Swordheart Ending Explained

Halla catches up to Sarkis and Nolan in Amalcross, and it goes bad in a hurry. Nolan orders Sarkis to kill her. Rather than obey, Sarkis turns the blade on himself and falls on his own sword, both to avoid hurting Halla and to throw the whole moment into chaos.

It works. With Nolan caught off guard, Halla gets her crossbow up and puts a bolt through his leg.

She stands over him and makes it clear she will finish it if she has to. Nolan gives up his claim on the sword, hands it over to her, and he is arrested. With Bartholomew dead and no heir left to speak of, his estate passes to Halla as well, and Zale is the one who brings her the news.

Sarkis is in bad shape after falling on the sword, so he heals the only way he can, inside the blade. Halla waits it out. About two weeks later she draws him back out, healed, though he is still bound to the sword exactly as he was before. He is not free of it.

Once he’s out, he asks Halla to marry him. In his people’s custom the man pays a bride price to the woman rather than the other way around, so there is a price to settle, and Zale handles the negotiating and talks him up to a steep one.

The book ends in spring. Halla and Sarkis are married and living in the estate she inherited from Silas. They are getting ready to go visit their niece when a letter arrives from Zale.

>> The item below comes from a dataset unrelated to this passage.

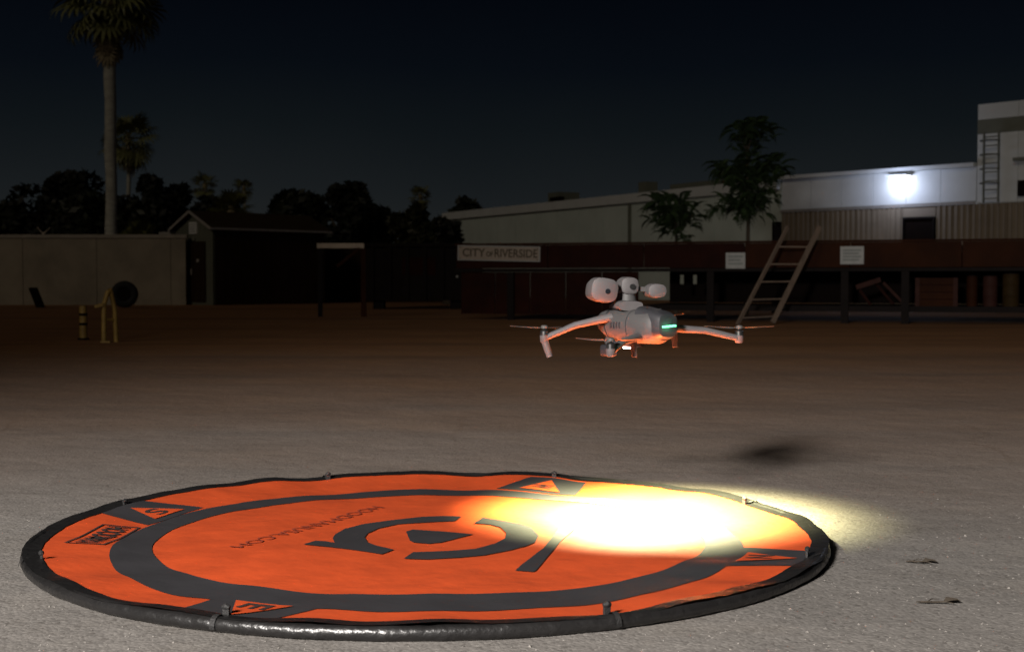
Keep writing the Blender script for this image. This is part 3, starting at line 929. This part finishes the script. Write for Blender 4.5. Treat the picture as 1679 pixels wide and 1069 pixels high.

Nolan has died in prison, and there is another sword out there like the one Sarkis was bound to, with people already looking for it.

Spicy Chapters

How Spicy is Swordheart (Swordheart Book 1): 🌶️🌶️

Whether you want to get to the heat or want closed-door modifications here’s the list of spicy chapters below.

  • Chapter 44
  • Chapter 59

Swordheart is the most hilarious comfort read I’ve picked up in forever. There might just be a cozy fantasy out there for me. If you’re tired of sassy 19 year old chosen ones who are also lost heirs, Halla and her grumpy swordsman are the mature, hilarious change of pace, and I already miss the whole wagon and can’t wait for Daggerbound.